REQUIRED WORK -> Leave out the pictures, and return only the lines running from the one that contains "Build this scene" to the one that contains "bpy.context.scene.view_settings.view_transform='Standard'", both included, exactly as they appear.

[Scripts that build scenes]
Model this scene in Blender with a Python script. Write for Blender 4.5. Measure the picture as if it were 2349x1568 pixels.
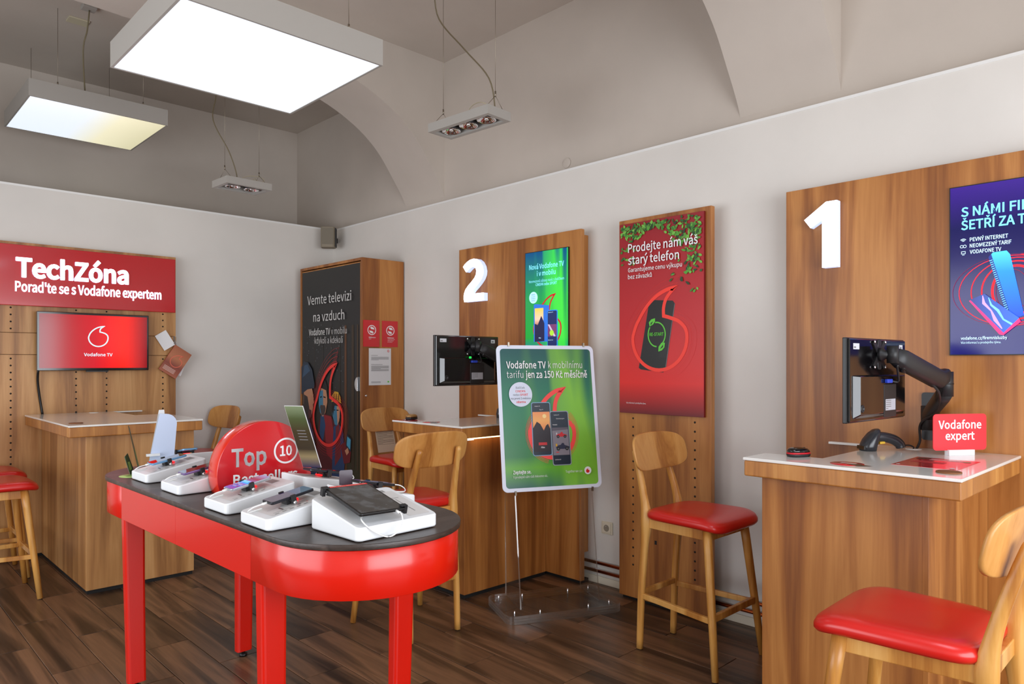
import bpy, bmesh, math, random
from mathutils import Vector, Matrix
R = math.radians
for _o in list(bpy.data.objects):
    bpy.data.objects.remove(_o)
SC = bpy.context.scene
COL = SC.collection
random.seed(7)

# ------------------------------------------------------------------ camera, world, light, exposure
cam = bpy.data.cameras.new('camera')
cam.sensor_width = 36.0
cam.lens = 25.12
cam.shift_y = 0.02086
cam.clip_start = 0.02
co = bpy.data.objects.new('camera', cam)
co.location = (0, 0, 1.5)
co.rotation_euler = (R(90), 0, R(-44.0557))
COL.objects.link(co)
SC.camera = co
SC.view_settings.view_transform = 'Standard'
SC.view_settings.look = 'None'
SC.view_settings.gamma = 1.0
SC.view_settings.use_curve_mapping = False
SC.view_settings.exposure = 0.0
wd = bpy.data.worlds.new('sky')
SC.world = wd
wd.use_nodes = True
_bg = wd.node_tree.nodes['Background']
_bg.inputs[0].default_value = (0.75, 0.86, 1.0, 1)
_bg.inputs[1].default_value = 1.0
SC.cycles.max_bounces = 10
SC.cycles.transmission_bounces = 10
SC.cycles.transparent_max_bounces = 24
SC.cycles.sample_clamp_indirect = 6.0
SC.cycles.caustics_reflective = False
SC.cycles.caustics_refractive = False


def area_light(name, loc, rot, sx, sy, power, color):
    l = bpy.data.lights.new(name, 'AREA')
    l.shape = 'RECTANGLE'
    l.size, l.size_y = sx, sy
    l.energy = power
    l.color = color
    o = bpy.data.objects.new(name, l)
    o.location = loc
    o.rotation_euler = rot
    COL.objects.link(o)
    return o


# daylight through the two shop windows behind the camera
area_light('daylight_left_window', (-1.68, 3.4, 1.50), (0, R(-90), 0), 2.05, 4.0, 92, (0.95, 0.97, 1.0))
area_light('daylight_front_window', (1.1, -2.18, 1.50), (R(90), 0, 0), 4.0, 2.05, 175, (0.93, 0.96, 1.0))


# ------------------------------------------------------------------ materials
def lin(c):
    c = c / 255.0
    return c / 12.92 if c <= 0.04045 else ((c + 0.055) / 1.055) ** 2.4


def S(r, g, b):
    return (lin(r), lin(g), lin(b), 1.0)


_mats = {}


def new_mat(name):
    m = bpy.data.materials.new(name)
    m.use_nodes = True
    return m, m.node_tree, m.node_tree.nodes['Principled BSDF']


def paint(r, g, b, rough=0.5, metal=0.0, coat=0.0, emit=0.0, spec=0.5):
    key = ('p', r, g, b, rough, metal, coat, emit, spec)
    if key in _mats:
        return _mats[key]
    m, nt, p = new_mat('paint_%d_%d_%d' % (r, g, b))
    p.inputs['Base Color'].default_value = S(r, g, b)
    p.inputs['Roughness'].default_value = rough
    p.inputs['Metallic'].default_value = metal
    p.inputs['Coat Weight'].default_value = coat
    p.inputs['Coat Roughness'].default_value = 0.08
    p.inputs['Specular IOR Level'].default_value = spec
    if emit:
        p.inputs['Emission Color'].default_value = S(r, g, b)
        p.inputs['Emission Strength'].default_value = emit
    _mats[key] = m
    return m


def nd(nt, typ, **kw):
    n = nt.nodes.new(typ)
    for k, v in kw.items():
        if k in n.inputs:
            n.inputs[k].default_value = v
        else:
            setattr(n, k, v)
    return n


def ramp(nt, stops):
    n = nt.nodes.new('ShaderNodeValToRGB')
    e = n.color_ramp.elements
    while len(e) < len(stops):
        e.new(0.5)
    for i, (p, c) in enumerate(stops):
        e[i].position = p
        e[i].color = c
    return n


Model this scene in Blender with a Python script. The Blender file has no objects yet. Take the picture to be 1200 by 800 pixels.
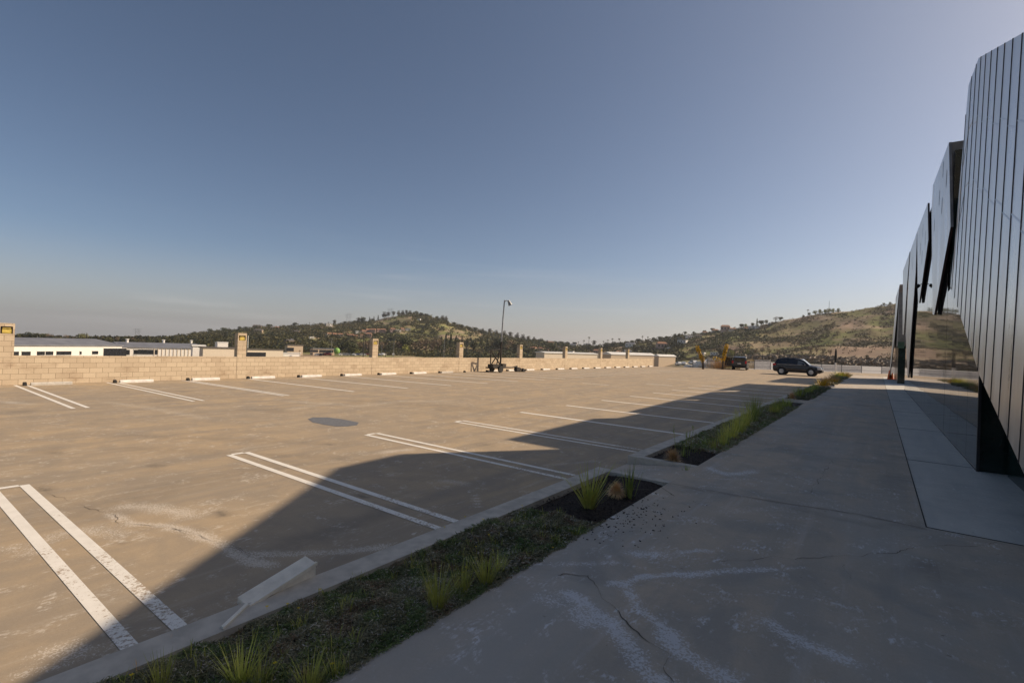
import bpy, math, random
from mathutils import Vector, Matrix, noise
R = math.radians
rnd = random.Random(11)
sc = bpy.context.scene
COL = sc.collection

# ------------------------------------------------------------------ camera
CH = 2.13
FP = 579.773
MR = ((0.80337774, -0.02604542, -0.59489986), (0.59421803, -0.02967773, 0.80375629), (0.03858945, 0.99922013, 0.00836577))
def ray(px, py):
    c = (px-600., 400.-py, FP)
    return Vector([sum(MR[i][k]*c[k] for k in range(3)) for i in range(3)])
O = Vector((0, 0, CH))
def G(px, py, z=0.):
    d = ray(px, py); return O + d*((z-CH)/d.z)
def PX(px, py, a, b=0.):                      # meets the steep plane x = a + b*z
    d = ray(px, py); return O + d*((a+b*CH)/(d.x-b*d.z))
def proj(p):
    q = (p[0], p[1], p[2]-CH)
    c = [sum(MR[i][k]*q[i] for i in range(3)) for k in range(3)]
    if c[2] < .01: return (-9999, -9999, c[2])
    return (600+FP*c[0]/c[2], 400-FP*c[1]/c[2], c[2])
def hory(px): return 400+(MR[2][0]*(px-600)+MR[2][2]*FP)/MR[2][1]
cd = bpy.data.cameras.new('camera'); cam = bpy.data.objects.new('camera', cd); COL.objects.link(cam)
cd.sensor_width = 36; cd.lens = FP/1200*36; cd.clip_start = .05; cd.clip_end = 12000
rt = Vector([MR[i][0] for i in range(3)]); up = Vector([MR[i][1] for i in range(3)]); fw = Vector([MR[i][2] for i in range(3)])
cam.matrix_world = Matrix(((rt.x, up.x, -fw.x, 0), (rt.y, up.y, -fw.y, 0), (rt.z, up.z, -fw.z, CH), (0, 0, 0, 1)))
sc.camera = cam

# ------------------------------------------------------------------ light
SUN_EL, SUN_AZ = R(34), R(42)                # azimuth from +Y towards +X
w = bpy.data.worlds.new('World'); sc.world = w; w.use_nodes = True
nt = w.node_tree; bg = nt.nodes['Background']
sky = nt.nodes.new('ShaderNodeTexSky'); sky.sky_type = 'NISHITA'; sky.sun_disc = False
sky.sun_elevation = SUN_EL; sky.sun_rotation = SUN_AZ
sky.altitude = 0; sky.air_density = .65; sky.dust_density = 1.2; sky.ozone_density = 1.9
tint = nt.nodes.new('ShaderNodeMix'); tint.data_type = 'RGBA'; tint.blend_type = 'MULTIPLY'; tint.inputs[0].default_value = 1; tint.inputs[7].default_value = (1.03, .97, .89, 1)
nt.links.new(sky.outputs[0], tint.inputs[6]); 
wtc = nt.nodes.new('ShaderNodeTexCoord'); wsp = nt.nodes.new('ShaderNodeSeparateXYZ'); nt.links.new(wtc.outputs['Generated'], wsp.inputs[0])
wmr = nt.nodes.new('ShaderNodeMapRange'); wmr.interpolation_type = 'SMOOTHSTEP'; nt.links.new(wsp.outputs[2], wmr.inputs[0])
for i_, v_ in ((1, .17), (2, -.03), (3, 0.), (4, .72)): wmr.inputs[i_].default_value = v_
hzm = nt.nodes.new('ShaderNodeMix'); hzm.data_type = 'RGBA'; hzm.inputs[7].default_value = (4.5, 4.15, 3.8, 1)     # dusty air low over the horizon
nt.links.new(wmr.outputs[0], hzm.inputs[0]); nt.links.new(tint.outputs[2], hzm.inputs[6]); 
wmp = nt.nodes.new('ShaderNodeMapping'); wmp.inputs['Scale'].default_value = (1.6, 1.6, 26); nt.links.new(wtc.outputs['Generated'], wmp.inputs[0])
wno = nt.nodes.new('ShaderNodeTexNoise'); wno.inputs['Scale'].default_value = 1.3; wno.inputs['Detail'].default_value = 6; wno.inputs['Distortion'].default_value = .5; nt.links.new(wmp.outputs[0], wno.inputs['Vector'])
wm1 = nt.nodes.new('ShaderNodeMapRange'); wm1.interpolation_type = 'SMOOTHSTEP'; nt.links.new(wno.outputs['Fac'], wm1.inputs[0])
for i_, v_ in ((1, .50), (2, .78), (3, 0.), (4, .30)): wm1.inputs[i_].default_value = v_
wm2 = nt.nodes.new('ShaderNodeMapRange'); wm2.interpolation_type = 'SMOOTHSTEP'; nt.links.new(wsp.outputs[2], wm2.inputs[0])
for i_, v_ in ((1, .22), (2, .04), (3, 0.), (4, 1.)): wm2.inputs[i_].default_value = v_
wmm = nt.nodes.new('ShaderNodeMath'); wmm.operation = 'MULTIPLY'; nt.links.new(wm1.outputs[0], wmm.inputs[0]); nt.links.new(wm2.outputs[0], wmm.inputs[1])
wsm = nt.nodes.new('ShaderNodeMix'); wsm.data_type = 'RGBA'; wsm.inputs[7].default_value = (6.2, 6.1, 6.0, 1)     # thin cirrus streaks
nt.links.new(wmm.outputs[0], wsm.inputs[0]); nt.links.new(hzm.outputs[2], wsm.inputs[6]); nt.links.new(wsm.outputs[2], bg.inputs[0]); bg.inputs[1].default_value = .106
sl = bpy.data.lights.new('sun', 'SUN'); so = bpy.data.objects.new('sun', sl); COL.objects.link(so)
sl.energy = 4.95; sl.angle = R(.55); sl.color = (1, .81, .60)
sd = Vector((math.sin(SUN_AZ)*math.cos(SUN_EL), math.cos(SUN_AZ)*math.cos(SUN_EL), math.sin(SUN_EL)))
so.rotation_euler = sd.to_track_quat('Z', 'Y').to_euler()
vs = sc.view_settings; vs.view_transform = 'Standard'; vs.look = 'None'; vs.exposure = .06; vs.gamma = 1; vs.use_curve_mapping = False

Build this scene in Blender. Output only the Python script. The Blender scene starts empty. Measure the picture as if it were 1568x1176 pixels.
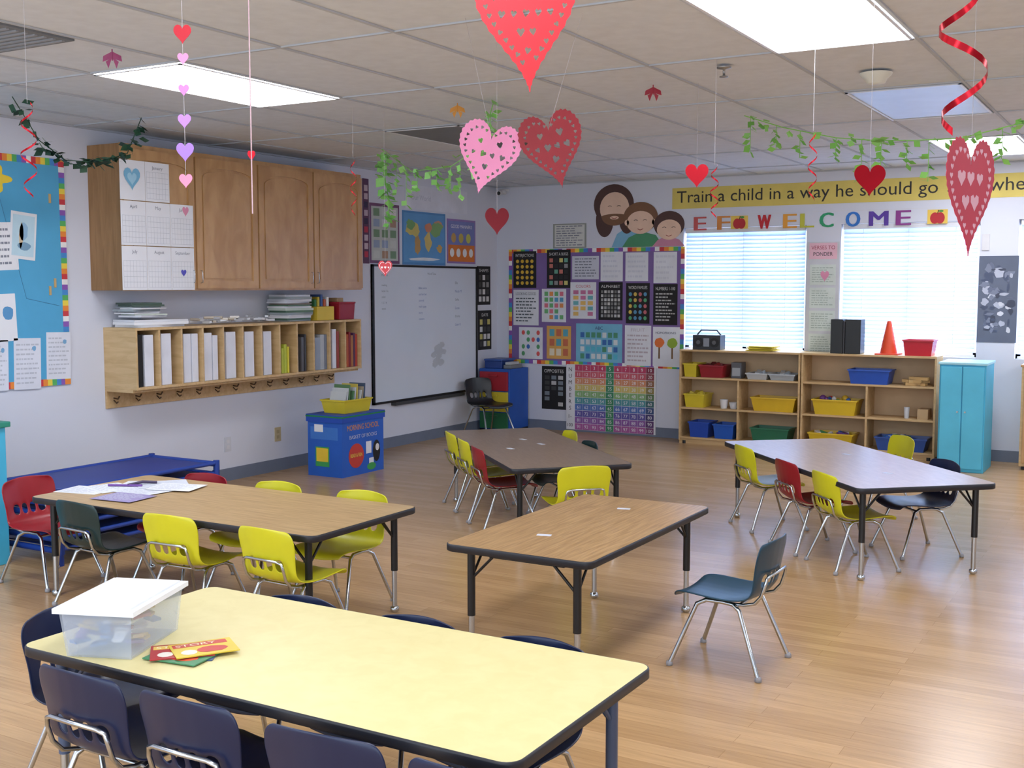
import bpy, bmesh, math, random
from mathutils import Vector, Matrix
random.seed(7)
R=random.Random(11)
rad=math.radians
XL=-6.42; YB=10.71; CE=2.585; XR=3.6; YF=-2.0
col=bpy.context.scene.collection
bpy.context.scene.view_settings.view_transform='Standard'

# ---------------------------------------------------------------- materials
def lin(c):
    c=c/255.0
    return c/12.92 if c<=0.04045 else ((c+0.055)/1.055)**2.4
def L3(c): return (lin(c[0]),lin(c[1]),lin(c[2]),1)
_mc={}
def M(r,g,b,rough=0.5,metal=0.0,var=0.06,scale=6.0,name=None,**kw):
    key=(r,g,b,rough,metal,var,scale,tuple(kw.items()))
    if key in _mc: return _mc[key]
    m=bpy.data.materials.new(name or 'paint_%d_%d_%d'%(r,g,b)); m.use_nodes=True
    nt=m.node_tree; p=nt.nodes['Principled BSDF']
    tc=nt.nodes.new('ShaderNodeTexCoord'); nz=nt.nodes.new('ShaderNodeTexNoise')
    nz.inputs['Scale'].default_value=scale; nz.inputs['Detail'].default_value=3
    nt.links.new(tc.outputs['Object'],nz.inputs['Vector'])
    rp=nt.nodes.new('ShaderNodeValToRGB')
    c=L3((r,g,b)); 
    rp.color_ramp.elements[0].position=.3; rp.color_ramp.elements[1].position=.7
    rp.color_ramp.elements[0].color=(c[0]*(1-var),c[1]*(1-var),c[2]*(1-var),1)
    rp.color_ramp.elements[1].color=(min(1,c[0]*(1+var)),min(1,c[1]*(1+var)),min(1,c[2]*(1+var)),1)
    nt.links.new(nz.outputs['Fac'],rp.inputs['Fac']); nt.links.new(rp.outputs['Color'],p.inputs['Base Color'])
    p.inputs['Roughness'].default_value=rough; p.inputs['Metallic'].default_value=metal
    for k,v in kw.items(): p.inputs[k.replace('_',' ')].default_value=v
    _mc[key]=m; return m
def wood(name,c1,c2,stretch=(1,12,12),rough=.4,scale=3.0,bump=0.0):
    m=bpy.data.materials.new(name); m.use_nodes=True
    nt=m.node_tree; p=nt.nodes['Principled BSDF']
    tc=nt.nodes.new('ShaderNodeTexCoord'); mp=nt.nodes.new('ShaderNodeMapping'); mp.inputs['Scale'].default_value=stretch
    nz=nt.nodes.new('ShaderNodeTexNoise'); nz.inputs['Scale'].default_value=scale; nz.inputs['Detail'].default_value=6; nz.inputs['Distortion'].default_value=.6
    rp=nt.nodes.new('ShaderNodeValToRGB'); rp.color_ramp.elements[0].position=.35; rp.color_ramp.elements[1].position=.65
    rp.color_ramp.elements[0].color=L3(c1); rp.color_ramp.elements[1].color=L3(c2)
    nt.links.new(tc.outputs['Object'],mp.inputs['Vector']); nt.links.new(mp.outputs['Vector'],nz.inputs['Vector'])
    nt.links.new(nz.outputs['Fac'],rp.inputs['Fac']); nt.links.new(rp.outputs['Color'],p.inputs['Base Color'])
    p.inputs['Roughness'].default_value=rough
    return m
def floor_mat():
    m=bpy.data.materials.new('laminate_planks'); m.use_nodes=True
    nt=m.node_tree; p=nt.nodes['Principled BSDF']
    tc=nt.nodes.new('ShaderNodeTexCoord')
    br=nt.nodes.new('ShaderNodeTexBrick'); br.inputs['Scale'].default_value=1
    br.inputs['Brick Width'].default_value=.9; br.inputs['Row Height'].default_value=.075
    br.inputs['Mortar Size'].default_value=.001; br.inputs['Mortar Smooth'].default_value=.5; br.inputs['Bias'].default_value=0
    br.offset=.37; br.offset_frequency=2
    br.inputs['Color1'].default_value=L3((198,162,118)); br.inputs['Color2'].default_value=L3((182,146,103)); br.inputs['Mortar'].default_value=L3((158,122,84))
    nt.links.new(tc.outputs['Object'],br.inputs['Vector'])
    mp=nt.nodes.new('ShaderNodeMapping'); mp.inputs['Scale'].default_value=(1.5,22,1)
    nz=nt.nodes.new('ShaderNodeTexNoise'); nz.inputs['Scale'].default_value=3; nz.inputs['Detail'].default_value=6
    nt.links.new(tc.outputs['Object'],mp.inputs['Vector']); nt.links.new(mp.outputs['Vector'],nz.inputs['Vector'])
    rp=nt.nodes.new('ShaderNodeValToRGB'); rp.color_ramp.elements[0].position=.3; rp.color_ramp.elements[1].position=.7
    rp.color_ramp.elements[0].color=(.84,.83,.82,1); rp.color_ramp.elements[1].color=(1.05,1.04,1.03,1)
    mx=nt.nodes.new('ShaderNodeMix'); mx.data_type='RGBA'; mx.blend_type='MULTIPLY'; mx.inputs[0].default_value=1
    nt.links.new(nz.outputs['Fac'],rp.inputs['Fac'])
    nt.links.new(br.outputs['Color'],mx.inputs[6]); nt.links.new(rp.outputs['Color'],mx.inputs[7])
    nt.links.new(mx.outputs[2],p.inputs['Base Color'])
    p.inputs['Roughness'].default_value=.25
    return m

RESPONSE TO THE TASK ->
Build this scene in Blender. Output only the Python script. The Blender scene starts empty. Measure the picture as if it were 1568x1176 pixels.
import bpy, bmesh, math, random
from mathutils import Vector, Matrix
random.seed(7)
R=random.Random(11)
rad=math.radians
XL=-6.42; YB=10.71; CE=2.585; XR=3.6; YF=-2.0
col=bpy.context.scene.collection
bpy.context.scene.view_settings.view_transform='Standard'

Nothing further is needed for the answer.